Last Updated: Wednesday, 31 May 2023, 15:44 GMT

Grief and anger at FIDH following the kidnapping and assassination of Natalia Estemirova

Publisher International Federation for Human Rights
Publication Date 16 July 2009
Cite as International Federation for Human Rights, Grief and anger at FIDH following the kidnapping and assassination of Natalia Estemirova, 16 July 2009, available at: https://www.refworld.org/docid/4a8424122f.html [accessed 1 June 2023]
DisclaimerThis is not a UNHCR publication. UNHCR is not responsible for, nor does it necessarily endorse, its content. Any views expressed are solely those of the author or publisher and do not necessarily reflect those of UNHCR, the United Nations or its Member States.

Thursday 16 July 2009

This morning, around 8.30 am, in Grozny, the defender working for the Memorial Human Rights Centre, Natalia Estemirova, was kidnapped as she was leaving her home. She was found dead a few hours later in Ingushetia with two gunshot wounds, in head and chest.

Press release

Paris, July 15, 2009 – This morning, around 8.30 am, in Grozny, the defender working for the Memorial Human Rights Centre, Natalia Estemirova, was kidnapped as she was leaving her home. She was found dead a few hours later in Ingushetia with two gunshot wounds, in head and chest. This was purely and simply an execution, aimed at silencing one of the bravest figures in the field of the defence of Human Rights in Chechnya, aiming also without a doubt at deterring others from continuing their work documenting Human Rights violations in Chechnya and assisting victims and their families.

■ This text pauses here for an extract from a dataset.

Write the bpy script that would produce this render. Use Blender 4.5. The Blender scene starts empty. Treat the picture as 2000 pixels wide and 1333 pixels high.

Natalia Estemirova had been working for "Memorial" since 2000. In the autumn of 2007, FIDH had invited this partner of long standing to Paris for the commemoration of the first anniversary of the assassination of journalist Anna Politkovskaya, with whom she had been very close.

She was in fact the first person to receive the Anna Politkovskaya award.

For many years and up to the very last Natalia Estemirova worked on disappearances and arbitrary executions committed by Chechen forces, denouncing also the multiple pressures put on the families of independence fighters, whose homes were burnt down. She was one of the few persons to contradict, with supporting evidence and great honesty, the triumphant announcements by the Chechnyan and Russian authorities on the reconstruction and the "pacification" of the Republic.

"With Natalia, FIDH has lost a partner and a companion of many years. She was a woman of inflexible courage and determination", declared Souhayr Belhassen, FIDH President. Alongside Memorial, FIDH will continue to defend Human Rights in North-Caucasus and to support all Russian and Chechen human rights defenders".

FIDH calls on

  • the Chechen and Russian authorities to take all necessary steps to identify and bring to justice the authors of her kidnapping and assassination, and those who commissioned the crime,
  • the French and European authorities to make an official request to the Russian government to provide information on the case.